Candidates battle each other, voter fatigue in runoff election

Special election is city's eighth in less than 12 months

By Cory Smith - VJ, Reporter

SAN ANTONIO - San Antonio voters headed to the polls once again Tuesday to decide which two candidates would win a spot in the Texas Legislature.

Former San Antonio City Councilman Diego Bernal is taking on Nunzio Previtera. Both men are vying to fill the vacant House District 123 seat. Former state representative -- and current San Antonio mayoral candidate -- Mike Villarreal abandoned the post to run for mayor in 2014.

Both Bernal and Previtera were confident that their campaigns had done enough to win.

"Before someone's a Republican or a Democrat, they're a person, and they want to hear from you. They want to know what you're about. They want you to listen to them and we've done a lot of that. We think that is what is going to put us over the top," Bernal said.

"I think I'm going to win because I care for the people," Previtera said.

The other special election pits State Rep. Trey Martinez-Fischer against his statehouse colleague Rep. Jose Menendez. The two men spent thousands on television ads touting their record over their opponent's.

Martinez-Fischer said he's proud of the "old-fashioned" campaign he ran.

"This campaign has been going on strong for three months now.
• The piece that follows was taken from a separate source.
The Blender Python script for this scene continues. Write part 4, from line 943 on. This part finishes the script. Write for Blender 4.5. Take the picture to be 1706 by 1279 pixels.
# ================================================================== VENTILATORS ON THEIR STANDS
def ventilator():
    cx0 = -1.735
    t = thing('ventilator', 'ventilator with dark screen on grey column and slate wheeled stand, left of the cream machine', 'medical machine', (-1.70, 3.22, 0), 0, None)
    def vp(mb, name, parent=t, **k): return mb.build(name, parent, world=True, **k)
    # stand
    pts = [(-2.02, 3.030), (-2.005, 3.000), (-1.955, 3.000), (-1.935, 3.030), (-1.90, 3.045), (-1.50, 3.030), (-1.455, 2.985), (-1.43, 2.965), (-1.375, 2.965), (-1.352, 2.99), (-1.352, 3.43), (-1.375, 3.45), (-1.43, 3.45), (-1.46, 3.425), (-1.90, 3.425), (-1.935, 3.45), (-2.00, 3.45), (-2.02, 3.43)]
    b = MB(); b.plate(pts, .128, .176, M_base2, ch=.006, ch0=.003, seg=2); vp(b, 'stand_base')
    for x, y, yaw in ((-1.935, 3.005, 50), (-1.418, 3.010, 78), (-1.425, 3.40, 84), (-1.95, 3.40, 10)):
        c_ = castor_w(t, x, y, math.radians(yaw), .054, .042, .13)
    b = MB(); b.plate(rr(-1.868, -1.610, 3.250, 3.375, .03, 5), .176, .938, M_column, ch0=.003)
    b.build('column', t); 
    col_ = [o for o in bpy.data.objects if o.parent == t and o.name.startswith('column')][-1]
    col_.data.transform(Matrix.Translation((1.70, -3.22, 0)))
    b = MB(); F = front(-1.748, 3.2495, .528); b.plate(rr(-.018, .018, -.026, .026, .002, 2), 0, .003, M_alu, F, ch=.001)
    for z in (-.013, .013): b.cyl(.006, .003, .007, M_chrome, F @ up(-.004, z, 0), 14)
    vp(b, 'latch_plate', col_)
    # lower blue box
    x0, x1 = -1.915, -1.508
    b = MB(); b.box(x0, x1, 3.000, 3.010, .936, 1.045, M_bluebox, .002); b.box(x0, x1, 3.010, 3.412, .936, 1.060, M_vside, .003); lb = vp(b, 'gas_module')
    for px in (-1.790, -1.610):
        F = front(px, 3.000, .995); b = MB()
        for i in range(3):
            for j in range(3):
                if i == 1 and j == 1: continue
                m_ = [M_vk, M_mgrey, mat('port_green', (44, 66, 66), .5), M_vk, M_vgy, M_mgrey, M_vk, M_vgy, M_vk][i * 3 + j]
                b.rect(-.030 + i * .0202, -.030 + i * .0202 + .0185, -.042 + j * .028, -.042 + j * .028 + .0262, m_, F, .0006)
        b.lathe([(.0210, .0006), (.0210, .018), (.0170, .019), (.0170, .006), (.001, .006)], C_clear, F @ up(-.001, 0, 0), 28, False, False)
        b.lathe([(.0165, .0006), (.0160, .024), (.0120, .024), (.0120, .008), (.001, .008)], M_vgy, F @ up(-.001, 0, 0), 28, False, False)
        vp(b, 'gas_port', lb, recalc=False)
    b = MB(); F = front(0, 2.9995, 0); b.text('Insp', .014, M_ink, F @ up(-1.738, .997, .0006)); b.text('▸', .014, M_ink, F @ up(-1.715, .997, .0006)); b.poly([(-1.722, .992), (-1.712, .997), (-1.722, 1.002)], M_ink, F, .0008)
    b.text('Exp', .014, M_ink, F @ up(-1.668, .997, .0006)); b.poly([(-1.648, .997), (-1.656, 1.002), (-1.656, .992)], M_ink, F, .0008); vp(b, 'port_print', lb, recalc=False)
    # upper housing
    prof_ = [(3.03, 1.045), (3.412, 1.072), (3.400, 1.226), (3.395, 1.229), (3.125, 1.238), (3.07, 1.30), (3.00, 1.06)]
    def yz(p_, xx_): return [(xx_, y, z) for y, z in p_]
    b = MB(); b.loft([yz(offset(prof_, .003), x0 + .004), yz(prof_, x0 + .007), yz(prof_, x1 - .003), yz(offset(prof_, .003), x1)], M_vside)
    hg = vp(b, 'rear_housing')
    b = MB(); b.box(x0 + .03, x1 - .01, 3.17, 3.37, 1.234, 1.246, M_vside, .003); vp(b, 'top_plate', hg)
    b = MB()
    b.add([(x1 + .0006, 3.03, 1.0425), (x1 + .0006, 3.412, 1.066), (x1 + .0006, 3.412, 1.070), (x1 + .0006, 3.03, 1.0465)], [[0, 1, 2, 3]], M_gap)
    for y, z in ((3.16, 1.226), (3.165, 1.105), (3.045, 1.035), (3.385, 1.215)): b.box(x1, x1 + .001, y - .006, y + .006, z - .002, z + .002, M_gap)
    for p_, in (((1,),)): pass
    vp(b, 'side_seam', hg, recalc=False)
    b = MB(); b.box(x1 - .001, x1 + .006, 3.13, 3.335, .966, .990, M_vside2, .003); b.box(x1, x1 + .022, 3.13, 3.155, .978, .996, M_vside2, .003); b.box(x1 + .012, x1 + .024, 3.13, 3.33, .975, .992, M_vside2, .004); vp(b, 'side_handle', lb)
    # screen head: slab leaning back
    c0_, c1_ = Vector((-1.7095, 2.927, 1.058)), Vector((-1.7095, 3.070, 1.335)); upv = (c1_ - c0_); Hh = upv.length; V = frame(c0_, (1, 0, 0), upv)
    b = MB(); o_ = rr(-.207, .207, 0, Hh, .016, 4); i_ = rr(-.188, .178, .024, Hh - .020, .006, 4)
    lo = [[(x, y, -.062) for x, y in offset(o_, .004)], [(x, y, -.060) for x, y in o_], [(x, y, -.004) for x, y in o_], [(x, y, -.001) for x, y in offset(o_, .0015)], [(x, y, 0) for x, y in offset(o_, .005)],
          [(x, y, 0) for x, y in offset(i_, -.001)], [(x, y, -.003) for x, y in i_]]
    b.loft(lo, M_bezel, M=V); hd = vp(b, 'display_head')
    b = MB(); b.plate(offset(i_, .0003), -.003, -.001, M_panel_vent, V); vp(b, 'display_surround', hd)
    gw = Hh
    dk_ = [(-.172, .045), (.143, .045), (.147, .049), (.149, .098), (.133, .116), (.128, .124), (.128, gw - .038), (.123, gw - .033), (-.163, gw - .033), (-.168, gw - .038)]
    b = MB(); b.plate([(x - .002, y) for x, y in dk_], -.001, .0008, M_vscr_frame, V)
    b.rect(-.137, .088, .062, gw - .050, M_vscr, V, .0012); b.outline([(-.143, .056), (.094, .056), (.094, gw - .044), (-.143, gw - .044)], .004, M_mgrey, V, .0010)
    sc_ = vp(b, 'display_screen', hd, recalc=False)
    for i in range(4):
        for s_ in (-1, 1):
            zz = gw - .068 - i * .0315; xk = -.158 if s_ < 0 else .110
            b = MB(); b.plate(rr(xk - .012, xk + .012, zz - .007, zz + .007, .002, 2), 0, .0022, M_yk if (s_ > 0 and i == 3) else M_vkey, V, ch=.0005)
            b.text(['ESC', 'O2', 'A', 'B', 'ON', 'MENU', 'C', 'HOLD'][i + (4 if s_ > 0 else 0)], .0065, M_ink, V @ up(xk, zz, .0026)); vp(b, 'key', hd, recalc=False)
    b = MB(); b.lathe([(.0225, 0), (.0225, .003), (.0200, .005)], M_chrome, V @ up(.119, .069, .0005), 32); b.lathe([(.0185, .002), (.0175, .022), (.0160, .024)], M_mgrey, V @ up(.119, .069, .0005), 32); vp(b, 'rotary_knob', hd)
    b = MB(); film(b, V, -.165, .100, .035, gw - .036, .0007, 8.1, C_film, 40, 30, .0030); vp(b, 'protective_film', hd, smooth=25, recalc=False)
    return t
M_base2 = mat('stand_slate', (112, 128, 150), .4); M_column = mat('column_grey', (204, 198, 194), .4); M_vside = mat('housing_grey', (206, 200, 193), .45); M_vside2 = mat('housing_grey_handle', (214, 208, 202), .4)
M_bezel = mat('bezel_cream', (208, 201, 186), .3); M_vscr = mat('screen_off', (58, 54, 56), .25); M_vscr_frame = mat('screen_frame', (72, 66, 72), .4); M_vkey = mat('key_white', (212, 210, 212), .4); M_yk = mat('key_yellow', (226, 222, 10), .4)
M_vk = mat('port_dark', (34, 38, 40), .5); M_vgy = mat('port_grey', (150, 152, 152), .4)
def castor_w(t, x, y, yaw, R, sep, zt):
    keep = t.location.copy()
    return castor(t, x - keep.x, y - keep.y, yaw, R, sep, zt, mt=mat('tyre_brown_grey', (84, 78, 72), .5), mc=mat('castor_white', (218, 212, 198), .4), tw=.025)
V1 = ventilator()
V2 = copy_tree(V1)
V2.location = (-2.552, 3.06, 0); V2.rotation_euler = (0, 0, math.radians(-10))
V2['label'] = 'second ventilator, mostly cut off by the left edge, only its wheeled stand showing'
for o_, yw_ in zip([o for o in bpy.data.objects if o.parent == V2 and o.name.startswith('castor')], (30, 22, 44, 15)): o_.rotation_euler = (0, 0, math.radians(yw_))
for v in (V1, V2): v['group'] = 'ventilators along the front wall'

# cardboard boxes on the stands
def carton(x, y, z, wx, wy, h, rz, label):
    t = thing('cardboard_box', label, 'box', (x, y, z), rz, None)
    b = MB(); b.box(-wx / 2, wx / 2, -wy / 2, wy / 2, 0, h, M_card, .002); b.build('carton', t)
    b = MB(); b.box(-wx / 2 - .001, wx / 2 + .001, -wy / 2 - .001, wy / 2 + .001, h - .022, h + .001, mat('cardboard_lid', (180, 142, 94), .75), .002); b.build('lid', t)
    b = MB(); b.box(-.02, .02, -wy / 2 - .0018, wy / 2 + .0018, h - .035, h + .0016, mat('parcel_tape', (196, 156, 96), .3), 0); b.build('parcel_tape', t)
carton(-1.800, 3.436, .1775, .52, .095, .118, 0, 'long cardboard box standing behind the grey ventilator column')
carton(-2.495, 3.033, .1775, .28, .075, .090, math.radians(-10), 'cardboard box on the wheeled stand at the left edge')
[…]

We have knocked on over 70,000 doors; we've talked to thousands of voters. This has been a very energetic people-friendly, people-oriented, campaign," said Martinez-Fischer.

Menendez has led a very aggressive campaign, and  he's confident that his message hit home with voters.

"Tonight the outcome is going to be who connected the best and who's message resonated the most with the voters," he said.

Although the two elections are head-to-head match-ups, there is another force weighing on both races: voter fatigue. Despite the city's history of low turnout, each candidate was hopeful that they had done enough to energize a weary electorate voting in their eighth election in less than 12 months.

"Given the narrowness of the ballot, I'm pretty encouraged and pretty appreciative of the voters taking time to vote," Martinez-Fischer said.

"I'm not going to blame the voters," Menendez said. "It's up to us, the candidates, to get a message that resonates and makes them want to go and support one or the other."